Et aujourd’hui, qu’est-ce que ce secteur en plein développement peut offrir à de jeunes diplômés de l’École ? 

His­torique­ment, nous avons tra­vail­lé en série. D’abord sur la con­cep­tion et le développe­ment des pre­miers sous-marins nucléaires lanceurs d’engins (type Le Red­outable) qui ont servi à par­tir des années 70. S’en sont suivi les sous-marins nucléaires d’attaque qui ont été mis en ser­vice au début des années 80. Les pre­miers SNLE ont ensuite été rem­placés par les SNLE de 2e généra­tion dont les chauf­feries ont été égale­ment embar­quées sur le porte-avions Charles-de-Gaulle. Actuelle­ment, nous entrons dans une péri­ode de réno­va­tion de tous ces bâti­ments et de leurs chauf­feries en même temps. Nous sommes ain­si mobil­isés sur la pro­duc­tion du pro­gramme Bar­racu­da (SNA de type Suf­fren), en même temps que le développe­ment des pro­grammes de SNLE de 3e généra­tion et de porte-avions nucléaire de nou­velle généra­tion qui entreront en ser­vice dans les années 30. 

Ain­si, la propul­sion nucléaire mil­i­taire con­naît une péri­ode faste et recrute mas­sive­ment dans les domaines éta­tiques et indus­triels.

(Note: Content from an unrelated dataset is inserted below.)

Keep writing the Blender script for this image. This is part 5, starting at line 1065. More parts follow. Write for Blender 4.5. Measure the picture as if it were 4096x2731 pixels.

Ce domaine, très intéres­sant sur le plan sci­en­tifique, avec notam­ment des enjeux de sûreté et de qual­ité très poussés, peut offrir de très belles car­rières aux diplômés de l’École qu’ils soient issus du corps de l’Armement ou non, d’ailleurs. 

Pour un jeune ingénieur, c’est la pos­si­bil­ité de com­mencer une car­rière sci­en­tifique dans la physique nucléaire, avant d’évoluer vers des fonc­tions de chefs de pro­jet. Plus par­ti­c­ulière­ment, au regard des pro­jets qui nous mobilisent, c’est encore la pos­si­bil­ité de se con­sacr­er pen­dant plusieurs années à des pro­jets phares de l’industrie nucléaire et d’avoir ain­si la pos­si­bil­ité de suiv­re l’évolution, étape par étape, d’un pro­gramme.